Last night before heading off to bed, I foraged through the freezer for something that could be turned into dinner the next day. The only items left in the meat compartments were a bag of pork and ginger dumpling filling that I put aside for when the craving for steamed won-ton wrapper filled morsels happened to hit; a bag  of small perfect looking duck breasts; and a lump of what appeared to be diced beef.

I pulled out the latter and left it to defrost overnight in the fridge with not the faintest idea of what to do with it – then again inspiration at 11 pm on a Sunday night is hard to muster.

The chopped fresh dates in my bowl of breakfast porridge this morning gave me an idea for dinner. There is a satisfying and simple to make beef tagine that I prepared a while back that includes dried fruit. The recipe is Beef Tagine with Prunes on page 225 from one of my “go-to” cookbooks, called Casa Moro. Written by London based chefs Sam and Samantha Clarke (who are also husband and wife), it is a mouth watering collection of recipes gathered during the couple’s travels through Spain and Morocco.

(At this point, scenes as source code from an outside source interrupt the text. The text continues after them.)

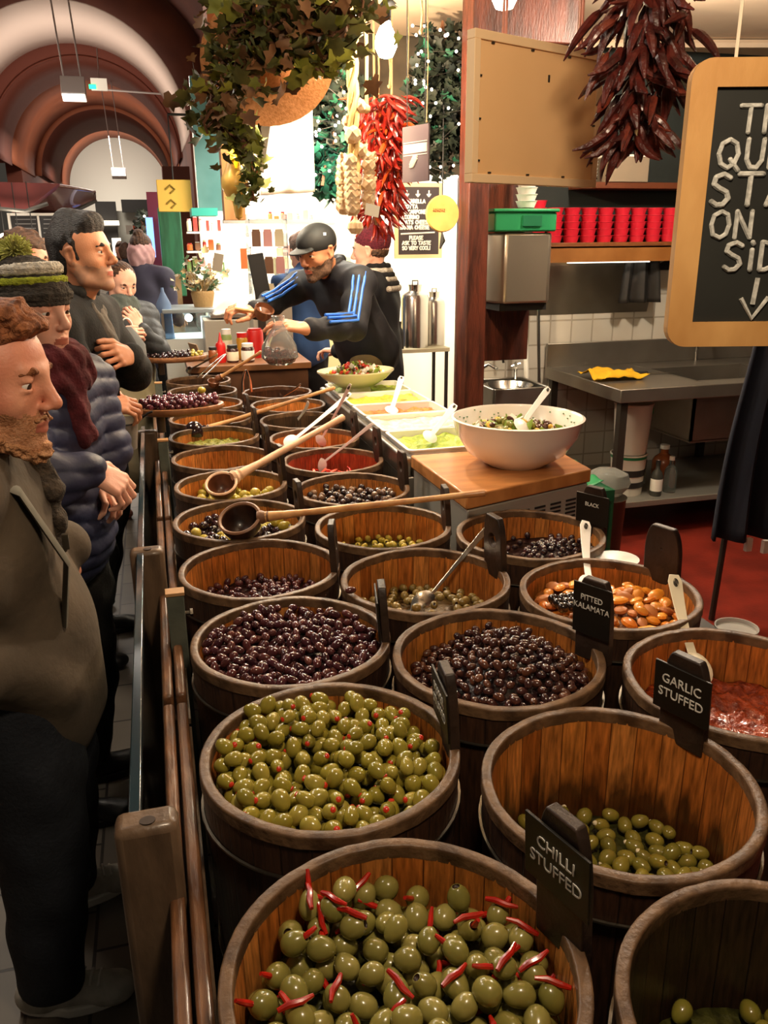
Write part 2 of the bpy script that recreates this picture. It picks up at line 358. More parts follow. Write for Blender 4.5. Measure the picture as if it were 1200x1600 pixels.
# piers and side walls that carry the vault
for sx in (-1, 1):
    x = AX + sx*3.35
    mb = MB(); mb.box((x, 22.3, 1.86), (0.7, 8.6, 3.72)) if sx < 0 else mb.box((1.35, 21, 1.86), (0.7, 6, 3.72)); struct(mb.build('wall_pier', m_vbrown))
mb = MB(); mb.box((-4.5, 14, 2.6), (0.3, 26, 5.2)); struct(mb.build('wall_left', m_vbrown))
mb = MB(); mb.box((-3.4, 34, 2.0), (0.4, 15, 4.0)); struct(mb.build('wall_left', m_vdark))
mb = MB(); mb.box((1.5, 34, 2.0), (0.4, 15, 4.0)); struct(mb.build('wall_right', m_vdark))
# brown side wall above the stall, with the orange beam stub
mb = MB(); mb.box((1.55, 12.3, 4.3), (0.5, 11.2, 3.0)); struct(mb.build('wall_above_stall', m_vbrown))
p0 = aty(318, -40, 6.2); p1 = aty(372, 82, 6.2)
mb = MB(); mb.box(((p0.x+p1.x)/2, 6.3, (p0.z+p1.z)/2+.1), (p1.x-p0.x, 0.3, p0.z-p1.z+.2)); struct(mb.build('trim_beam', M('orange_render', 'c2703a', 0.7, col2='b06132', scale=3)))
# stall ceiling (pale board) and kitchen shell
m_ceil = M('ceiling_board', 'cdb69b', 0.8, col2='bfa78c', scale=2)
mb = MB(); mb.box((2.55, 2.15, 2.80), (3.8, 5.5, 0.06)); struct(mb.build('ceiling', m_ceil))
m_dgreen = M('dark_green_wall', '1d2320', 0.7)
m_tile = Mbrick('white_wall_tiles', 'cfc8ba', 'c6bfb0', 'a39a8a', 1.0, 0.15, 0.15, 0.006, 0.25, rot=(PI/2, 0, 0), dirt='b5a894')
mb = MB(); mb.box((0, 0, 0), (2.55, 0.1, 1.5)); struct(mb.build('wall_kitchen_tiles', m_tile, loc=(3.2, 4.95, 0.75), smooth=False))
mb = MB(); mb.box((3.2, 4.97, 2.2), (2.55, 0.12, 1.4)); struct(mb.build('wall_kitchen_upper', m_dgreen))
mb = MB(); mb.box((4.5, 2.5, 1.5), (0.1, 5, 3)); struct(mb.build('wall_right', M('kitchen_side_wall', '2b2724', 0.7)))
# ceiling edge batten
a = aty(975, 52, 4.3); b = aty(1200, 5, 4.3)
mb = MB(); mb.tube([(1.9, 4.86, 2.745), (4.4, 4.3, 2.745)], 0.02, 4); struct(mb.build('trim_ceiling', m_ceil))
# wooden column of the stall, with brown board behind it
m_col = M('oxblood_wood', '5a2a1b', 0.45, col2='34170f', scale=5, stretch=(6, 6, 1), bump=0.25, bscale=30)
mb = MB(); mb.box((1.535, 3.95, 1.4), (0.105, 0.14, 2.8)); struct(mb.build('wall_post', m_col, bevel=0.006))
mb = MB(); mb.box((1.815, 4.22, 1.60), (0.30, 0.06, 1.06)); struct(mb.build('wall_post_board', m_col, bevel=0.004))
mb = MB(); mb.box((1.80, 3.98, 2.66), (0.44, 0.12, 0.2)); struct(mb.build('trim_header', m_col, bevel=0.006))
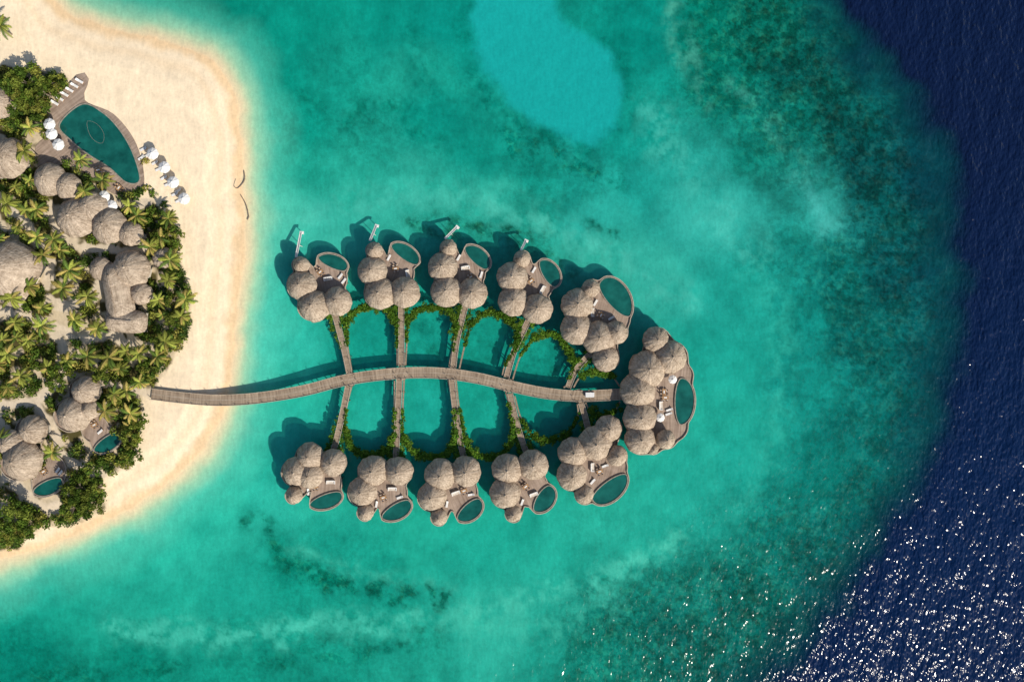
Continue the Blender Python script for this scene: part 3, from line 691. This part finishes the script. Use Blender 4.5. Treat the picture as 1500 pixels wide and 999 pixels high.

I don’t use a traditional tagine earthenware cooking pot because I have not found one that is large enough to accommodate the volume of food I need to cook in one go. I am also a devotee of my collection of cast iron Le Creuset pots. They are heavy but unbeatable, especially when preparing savoury dishes requiring slow and steady cooking. This method of cooking is ideal when using economical cuts of meat that results in a full flavoured and tender textured dish. Perfectly nourishing, no-fuss fare in chilly weather. 

This particular recipe provides servings for four people, so for my family I doubled the quantities with the exception of the dried fruit.  Although the official recipe calls for prunes, we were out of these and so I substituted dates, about 400 grams, pitted and chopped. I also added two large chunkily chopped carrots as a way of boosting my family’s daily veggie intake, along with about 350 millilitres of chicken stock and a tablespoon of plain flour. Rather than cooking on the stove top for two hours as recommended in the recipe, I put my cast iron pot with all the braised and combined ingredients into the oven at 150 degrees for two and a half hours. I simply don’t have time to check, stir and check several times on a stove top simmering pot for that long.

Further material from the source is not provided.